Fr Mark Schultz

Dear Friend,

Sometimes, Jesus says things that might strike us as more than a bit difficult. Today, he says in Luke 13:24: “Strive to enter through the narrow door; for many, I tell you, will try to enter and will not be able.”

As the sort of person that believes, with Paul, that we’re saved by God’s sovereign grace and not by works (lest any should boast!), my initial reaction is that what Jesus says here is pretty challenging…and pretty gloomy. I mean: is Jesus really intending to preach works righteousness? Is Jesus really suggesting that salvation is a function of our striving and not of our relaxing into the grace of the One who freely gives us salvation as a gift? If salvation depends on our striving, then surely we’re doomed: how could we ever be said to do or to strive enough? Is Jesus really setting up expectations we couldn't possibly fulfill? This narrow door appears to be impossibly narrow...why would God make it so difficult?
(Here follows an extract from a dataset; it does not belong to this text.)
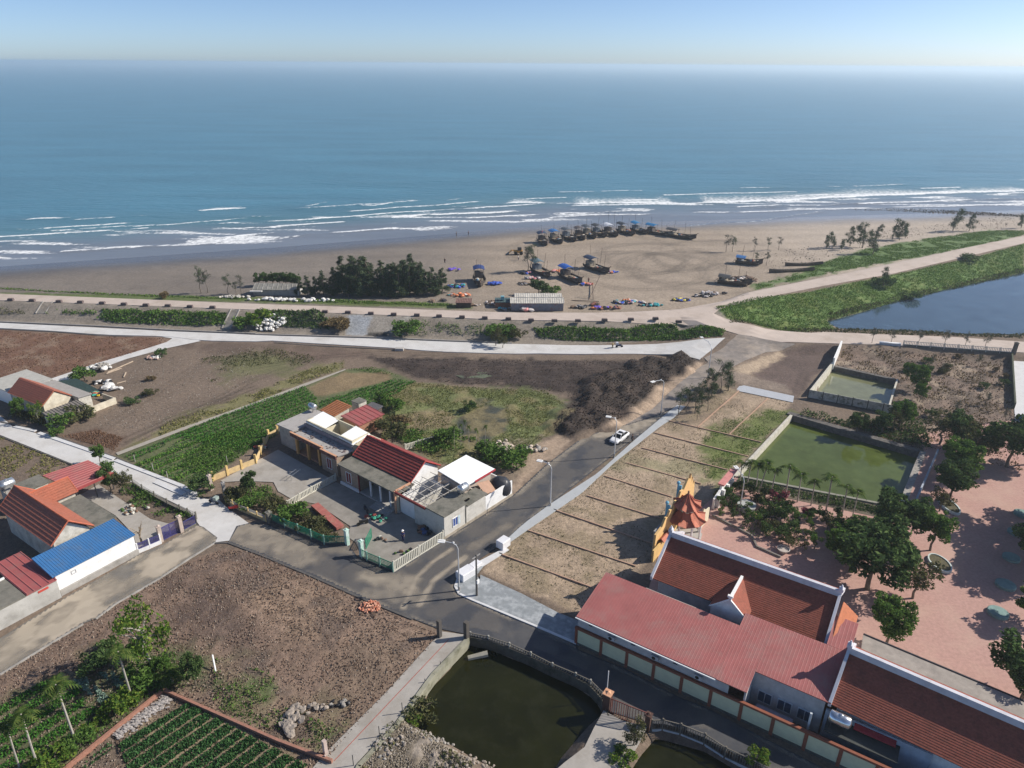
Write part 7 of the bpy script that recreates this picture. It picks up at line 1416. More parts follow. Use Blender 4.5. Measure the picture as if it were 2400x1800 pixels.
def tree(k, p, h, label, group=None, cat=None, name=None, rz=None, wide=1.0, sink=0):
    base = k.rstrip('0123456789'); tm, cm, H = kind(k); s = h / H; pn = PART.get(base, ('trunk', 'crown'))
    nm = name or {'bush': 'shrub', 'bonsai': 'bonsai', 'palm': 'palm_tree', 'areca': 'palm_tree', 'coconut': 'young_palm', 'casuarina': 'casuarina_tree'}.get(base, 'tree')
    t = thing(nm, label, cat or {'bush': 'shrub', 'bonsai': 'shrub', 'palm': 'palm tree', 'areca': 'palm tree', 'coconut': 'palm tree'}.get(base, 'tree'), (p[0], p[1], (p[2] if len(p) > 2 else gz(p[0], p[1])) - sink), rz if rz is not None else random.uniform(0, 6.28), group)
    t.scale = (s * wide, s * wide, s); put(pn[0], tm, t)
    if cm: put(pn[1], cm, t)
    return t
def T(k, c, x, y, h, label, **kw): return tree(k, W(c, x, y), h, label, **kw)
# grove of casuarinas
G = 'dark casuarina in the dense grove beside the dike road'
for i, (x, y, h) in enumerate([(380, 345, 5), (450, 350, 6), (520, 345, 6.5), (585, 340, 8), (640, 350, 7), (700, 345, 9), (760, 335, 10), (800, 350, 8.5), (860, 340, 10), (900, 350, 9), (960, 340, 10.5), (1010, 350, 9), (1060, 335, 10), (1110, 350, 8.5), (1150, 340, 9.5), (1200, 335, 10), (1240, 350, 9), (1290, 335, 10.5), (1330, 345, 10), (1370, 335, 11), (1420, 345, 9.5), (1470, 335, 10), (1510, 345, 9), (1560, 340, 8.5), (1610, 330, 7.5),
    (560, 290, 6), (680, 280, 8.5), (750, 270, 10), (840, 260, 9), (930, 275, 9.5), (1000, 265, 9), (1090, 275, 8), (1180, 265, 9), (1270, 260, 9.5), (1350, 270, 10), (1430, 260, 8), (1520, 270, 8), (1590, 280, 7)]):
    T('casuarina%d' % (i % 6), 'B', x, y, h * random.uniform(.68, 1.08), G, group='grove of casuarinas', wide=random.uniform(1.1, 1.5))
for i, (c, x, y, h, lb) in enumerate([('A', 1740, 325, 8, 'thin sparse tree alone left of the white rocks'), ('A', 1795, 320, 7, 'second thin sparse tree beside the lone one on the left beach'), ('A', 1975, 335, 6, 'leafy leaning small tree behind the pale rocks'), ('A', 2085, 330, 6, 'dark topped small tree near the hut end'), ('A', 2040, 330, 4, 'short bare tree between the two small trees by the hut'),
    ('C', 505, 690, 9, 'tall thin tree with grey crown left of the grey teal boat'), ('C', 535, 690, 9, 'twin thin tree touching the tall grey crowned one'), ('D', 152, 415, 6.5, 'left one of two bare thin trees on the right beach'), ('D', 195, 415, 6, 'right one of two bare thin trees on the right beach'), ('D', 345, 405, 5, 'small tree left of the leaning pair by the blue tarp boat'), ('D', 440, 405, 5, 'leaning thin tree, left of the pair'), ('D', 515, 400, 5, 'leaning thin tree, right of the pair'), ('D', 360, 495, 4, 'small tree rising beside the blue tarp boat'), ('D', 430, 510, 5, 'thin tree right of the blue tarp boat')]):
    T('scrawny%d' % (i % 4), c, x, y, h, lb)
for i, (x, y, h, lb) in enumerate([(845, 395, 5, 'leftmost dark casuarina of the right group'), (890, 385, 5.5, 'second dark casuarina from the left in the right group'), (1010, 375, 7, 'broad windswept casuarina left of the tallest'), (1095, 385, 9, 'tallest left casuarina of the right group'), (1165, 430, 8, 'dark bushy casuarina nearest the green bank'), (1190, 330, 6, 'far casuarina behind the green bank'), (1300, 330, 8, 'tall forked casuarina in the right group'), (1350, 335, 6.5, 'spreading casuarina right of the forked one'), (1390, 320, 5, 'rightmost casuarina of the right group'),
    (950, 400, 4, 'low casuarina between the left and middle ones'), (1720, 270, 9, 'leaning tall tree at the far right beach'), (1830, 270, 7, 'second leaning tree at the far right beach'), (2190, 250, 6, 'tree at the right edge of the far beach')]):
    T('windswept%d' % (i % 3), 'D', x, y, h, lb)
T('bush1', 'D', 1240, 650, 3.5, 'dark round bush on the green bank below the right road', wide=1.3); T('windswept1', 'D', 1255, 640, 5, 'small pointed tree on the green bank'); T('bush1', 'D', 1840, 480, 2.6, 'dark low bush near the top of the green bank', wide=1.8); T('bush1', 'D', 1420, 740, 2.6, 'dark bush hanging over the blue pond edge', wide=1.6)
T('darktree1', 'C', 600, 890, 4.6, 'round grey green bush behind the long pale shed', wide=1.35); T('bush0', 'C', 700, 890, 3, 'right half of the bush behind the long pale shed', wide=1.4)
T('bush4', 'A', 1430, 372, 2.4, 'brown dry bush on the beach side of the dike road')
for i, (x, y) in enumerate([(30, 240), (90, 235), (150, 232), (210, 235), (260, 235), (310, 240), (350, 250)]): T('darktree%d' % (i % 2), 'B', x, y + 25, 4, 'dense dark bush in the clump left of the casuarina grove', group='dark bushes left of the grove')
# bushes on dike slope and in the village
for lb, c, x, y, k, h, wd in [('yellow green banana like bush beside the white sack heap', 'B', 20, 600, 'bush3', 4, 1.3), ('bush at the left side of the white sack heap', 'A', 2120, 620, 'bush0', 3.5, 1.2), ('brown withered bush mass right of the tall hedge', 'B', 680, 640, 'bush4', 3, 1.9), ('second brown withered bush by the concrete ramp', 'B', 740, 600, 'bush4', 2.2, 1.6),
    ('bright green bush below the concrete ramp wall', 'B', 1300, 680, 'bush0', 4, 1.3), ('green bush left in the row below the guard blocks', 'C', 270, 1270, 'bush0', 4, 1.4), ('yellowish bush beside the green one on the dike foot', 'C', 400, 1260, 'bush2', 3, 1.2),
    ('small dark tree on the white road edge', 'C', 230, 1330, 'greytree1', 4.5, .9), ('pale grey young tree lying over the white road', 'C', 290, 1350, 'greytree2', 3, 1.1),
    ('small dark bush at the upper end of the lane', 'A', 1400, 865, 'bush1', 1.8, 1.2), ('leafy bush against the cream pen wall', 'A', 720, 1420, 'bush2', 3, 1.3), ('bright bush right below the cream pen wall', 'A', 540, 1470, 'bush0', 2.8, 1.2), ('green shrub in the corner by the shade net', 'A', 730, 1075, 'bush0', 3, 1.3), ('low dry bush on the bare field', 'A', 1300, 1080, 'bush4', 1.2, 1.4), ('low green brown bush beside the dark tarpaulin', 'A', 1300, 1200, 'bush2', 1.6, 1.3), ('low dark bush in the bare field below the scrap', 'A', 1150, 1270, 'bush1', 1.3, 1.8),
    ('tall leafy tree hiding the front of the beige gable house', 'A', 180, 1400, 'round2', 4, .8), ('yellow green tree in front of the beige gable house', 'A', 340, 1440, 'limetree2', 4.2, .75), ('small shrub at the road in front of the pen', 'A', 500, 1545, 'bush0', 1.6, 1.2),
    ('small bright tree beside the carport on the village road', 'E', 870, 320, 'round1', 3.4, .8), ('bright shrub under the carport corner', 'E', 925, 385, 'bush0', 1.8, 1), ('large dark tree at the carport corner', 'E', 960, 560, 'darktree1', 4.2, .9), ('grey branched tree right of the dark one', 'E', 1080, 580, 'greytree0', 4, .9), ('bare pruned tree behind the purple pickets', 'E', 1225, 1010, 'bare1', 3.4, 1), ('dark shrub by the brick and white pillar', 'E', 1760, 560, 'bush1', 2.8, 1.1),
    ('dark rounded tree in the yard corner bed', 'F', 330, 590, 'darktree0', 4.2, .7), ('olive shrub left of the dark rounded tree', 'F', 200, 610, 'bush2', 2.4, 1.2), ('green shrub in front of the dark rounded tree', 'F', 330, 680, 'bush0', 1.8, 1.7), ('grey twiggy shrub by the thick dark post', 'F', 540, 720, 'bush2', 2.4, 1.2), ('bright shrub behind the green mesh fence', 'F', 700, 800, 'bush0', 2.6, 1.3), ('olive dry shrub at the right in the mesh fence bed', 'F', 850, 880, 'bush2', 1.8, 1.6), ('yellowish weeds bush at the end of the mesh fence bed', 'F', 980, 960, 'bush2', 1.3, 1.5),
    ('bush near the dark shed behind the maroon roof', 'B', 1080, 1340, 'round0', 4, .8), ('second bush right of the maroon roof', 'B', 1170, 1330, 'bush0', 2.6, 1.4), ('thin dark tree in the weeds beside the wet patch', 'B', 1840, 1340, 'bush1', 2.5, .8), ('weedy bush behind the red gable roof', 'B', 1200, 1560, 'bush2', 2.6, 1.5), ('grey green bush mass behind the unroofed house', 'B', 1050, 1480, 'bush2', 2.8, 1.6), ('brown bush in the weedy yard', 'B', 1250, 1450, 'bush4', 2.0, 1.5),
    ('bright bush above the white metal roof', 'G', 900, 270, 'bush0', 2.8, 1.4), ('bright bush at the road edge by the black tarpaulin', 'G', 1080, 330, 'bush0', 2.8, 1.5), ('green bush right of the small white fence', 'G', 540, 130, 'bush0', 2.8, 1.2), ('low bush near the boulders', 'G', 1180, 260, 'bush0', 1.8, 1.6),
    ('bright green bush at the pond corner of the crop field', 'K', 1800, 1200, 'bush2', 2.0, 1.4), ('yellow bush overhanging the dark pond', 'K', 1740, 1270, 'bush3', 1.2, 1.2), ('straggly dry bush on the landing between the ponds', 'L', 1600, 1500, 'greytree1', 3.8, .75), ('green foot of the straggly bush at the bottom edge', 'L', 1500, 1640, 'bush3', 1.5, 1.4), ('lime bush growing through the right railing', 'M', 470, 1620, 'bush3', 1.6, 1.1)]:
    T(k, c, x, y, h, lb, wide=wd)
# palms and trees in the lower left garden
T('palm1', 'J', 1150, 1085, 6.6, 'tall slim palm beside the cabbage bed'); T('palm2', 'J', 660, 1450, 7.2, 'tall leaning palm in the middle of the lower left field'); T('palm3', 'J', 335, 1665, 6.6, 'palm with bare trunk, right of the corner pair'); T('palm4', 'J', 172, 1662, 5.2, 'palm with orange fruit stalk at the lower left corner')
T('limetree1', 'J', 1315, 830, 8.8, 'lime green tree with pale trunk and open crown', wide=.8); T('darktree2', 'J', 1690, 940, 4.0, 'dark bushy tree with a white pipe at its right', wide=.75); T('coconut1', 'J', 1490, 920, 2.2, 'spiky young palm left of the dark bushy tree')
T('round3', 'J', 1410, 850, 2.6, 'dense green shrub under the lime tree', wide=1.0); T('darktree3', 'J', 1190, 730, 2.6, 'dark shrub behind the slim palm', wide=1.0); T('bush1', 'J', 800, 790, 1.6, 'dark bush at the end of the cabbage bed', wide=1.6); T('bush0', 'J', 1230, 940, 2.2, 'bright shrub beside the brick wall corner', wide=1.5)
T('bush1', 'J', 930, 660, 1.3, 'low dark bush left of the lime tree', wide=1.7); T('bush3', 'J', 1050, 1140, 2.2, 'lime bush at the foot of the slim palm', wide=1.2); T('bush3', 'J', 900, 1250, 1.1, 'lime bush along the brick wall, middle one', wide=1.2); T('bush3', 'J', 790, 1350, 1.1, 'lime bush along the brick wall, lower one', wide=1.2); T('bush0', 'J', 700, 1470, 1.6, 'green bush at the foot of the leaning palm', wide=1.4); T('bush3', 'J', 500, 1600, 1.8, 'lime bush at the bottom edge', wide=1.6)
m = MB(); m.tube([W('J', 1865, 830), W('J', 1850, 750) + Vector((0, 0, 1.2))], .09, 6); m.build('white_pipe', white, None, label='short white pipe leaning at the right of the dark bushy tree', cat='pipe')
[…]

Happily, works righteousness isn’t on Jesus’ mind at all here. But that doesn’t mean that what he says is any less challenging. The Greek word for “strive” in this passage carries with it a sense of an athletic struggle, and the word for “try” means something more like “investigate” or “look into” or “search out.” What Jesus is asking us to do here, then, is to commit to a struggle the way an athlete commits to their sport, the way a wrestler commits to a match. We’re being asked to bring our whole selves—our bodies, souls and spirits—to a sort of contest that demands of us nothing less than our whole selves. It’s not enough to watch and wait from the sidelines; it’s not enough to seek or search if we will never commit to what we find…or if we will never consent to be found.

But with what or for what are we struggling? Here’s what I think: I think we’re struggling to love. We’re struggling to understand what it means to be called to love and to serve; we’re struggling to get out of the narrow straights of prejudice and preconceived notions we might have of who and what is worthy of love; we’re struggling by grace to undo in ourselves and in the world around us the systems and ideologies of oppression and dehumanization that stand in the way of Love and Love’s reign; we’re struggling to get out of the way of grace, so that grace can transform us and use us as agents of Love’s renewal of the world.

Friend, the narrowness of the door isn’t a sign of God’s desire to exclude people or keep folks out: it’s a sign of how narrow our own perception is of the wideness of God’s mercy. Indeed, if as Jesus says later in verse 29 that “people will come from east and west, from north and south, and will eat in the kingdom of God,” then it’s not God that’s preventing access to the eschatological feast (look at the generosity of the invitation!)…it’s us. And we’re being called to struggle with all our being against our habit of trying to narrow the horizons of God’s mercy.

With what narrow doors are you called to strive today? With what narrowness of heart does God call you to struggle? Whatever challenge to love you face today, know that God gives you the Spirit’s own strength with which to struggle—receive it with your whole being, let it love in you, let it love through you, let it strive in you for love's sake to the greater glory of God!